Ducks on outside looking in

Published 12:00 am Sunday, October 5, 2014

There’s a good chance Oregon will be watching the inaugural College Football Playoff from the outside with its nose pressed against the window.

It appears the Ducks have accepted an invitation to the Pac-12 parity party instead.

After Oregon’s 31-24 loss to Arizona on Thursday night at Autzen Stadium, all six teams in the North Division have one conference loss.

“That was, I think, some of the trepidation early on in the whole College Football Playoff movement if there wasn’t that declaration really of Conference Champion A, B, C, D,” Oregon coach Mark Helfrich said Friday. “It’s up to somebody else, and as soon as your record isn’t hyphen-zero, you lose the (conference). From that standpoint it’s a little bit frustrating, but we can’t do anything about that now.”

Oregon has scored 62 points and allowed 62 points in conference play after a narrow road win at Washington State (38-31) and the excruciating defeat to emerging South Division contender Arizona (5-0, 2-0).

Over the last six Pac-12 games dating back to the November 2013 collapse, Oregon is 3-3. The trend is especially troubling to a fan base that got used to dominance during Chip Kelly’s 33-3 cakewalk through the conference.

The players got a rare fall Saturday off while the coaches work ahead on preparations for next week’s game at No. 8 UCLA.

“I think there’s going to be a ton of movement nationally, as well as in our conference,” Helfrich said. “This is a tough conference, as we’ve said for a long time, coupled with the toughest path to that playoff.”

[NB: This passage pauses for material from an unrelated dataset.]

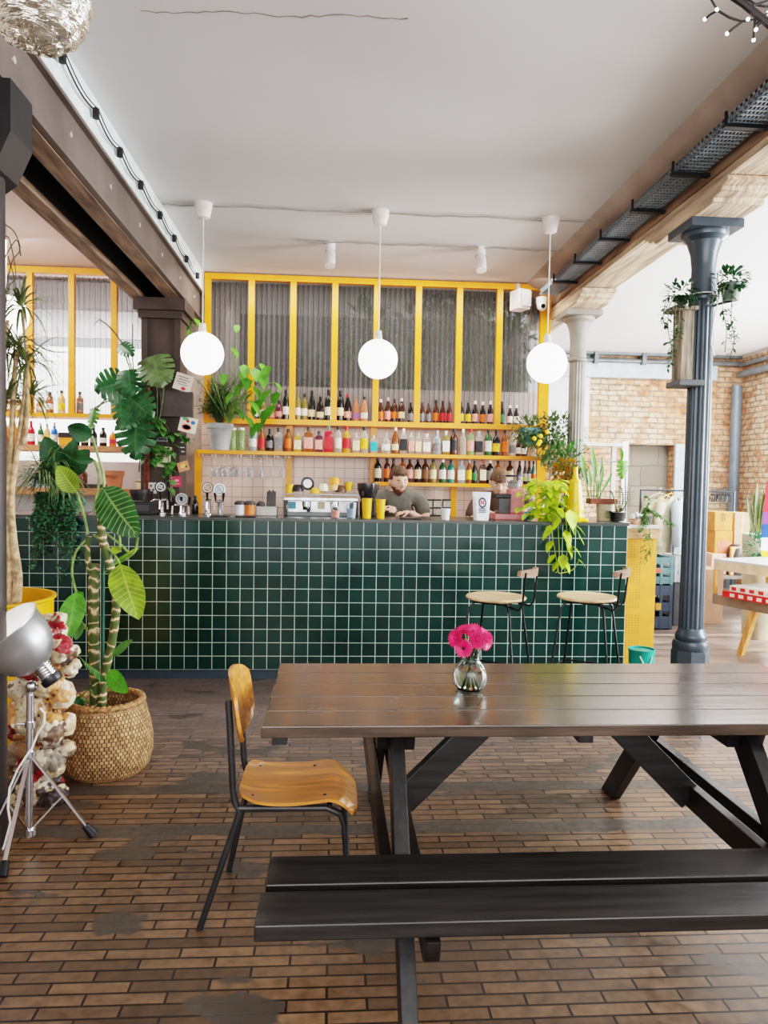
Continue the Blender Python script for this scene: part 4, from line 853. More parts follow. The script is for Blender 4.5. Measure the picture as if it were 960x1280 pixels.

Oregon’s struggles along the injury-ravaged offensive line have been a major issue since Jake Fisher went down against Wyoming two weeks ago. Marcus Mariota has been sacked 12 times in the last two games, and the once-feared rushing attack hasn’t produced a 100-yard tailback in any of the five games.

Offensive coordinator Scott Frost said Thursday night that Mariota was not 100 percent healthy following the physically punishing Sept. 20 game in Pullman. The second-year head coach would prefer his assistants and players refrain from talking about injuries, especially if their comments can be interpreted as an excuse.

“Everybody thinks that our injury policy is hard or easy, depending on which way you look at it. We believe 100 percent in our guys, we believe 100 percent in our team,” Helfrich said. “I know Frosty is trying to have the back of Marcus, but if we gave everybody that crutch at the beginning of their career, ‘Hey, we need to wean you into this, we need to wean you into that,’ then Marcus isn’t Marcus as a freshman.

“We’re going to put the best guy in the best situation, in every phase, at every position for the betterment of our team.”

Defensively, Don Pellum’s unit is leakier than Edward Snowden.

Oregon gave up 495 yards on 86 plays (5.8 per snap) and 29 first downs, including 13 in the third quarter when Arizona went on a 21-7 spurt.

Redshirt freshman Anu Solomon, making his first Pac-12 road start in the 100th consecutive sellout at Autzen Stadium, threw for 287 yards and a touchdown. Running backs Terris Jones-Grigsby and Nick Wilson combined for 207 yards and three touchdowns on the ground.

The Ducks either didn’t do enough homework on Rich Rodriguez’s scheme or froze during the final exam.

“Defensively, a lot of guys had eyes in two spots,” Helfrich said. “In that kind of game it’s assignment football.”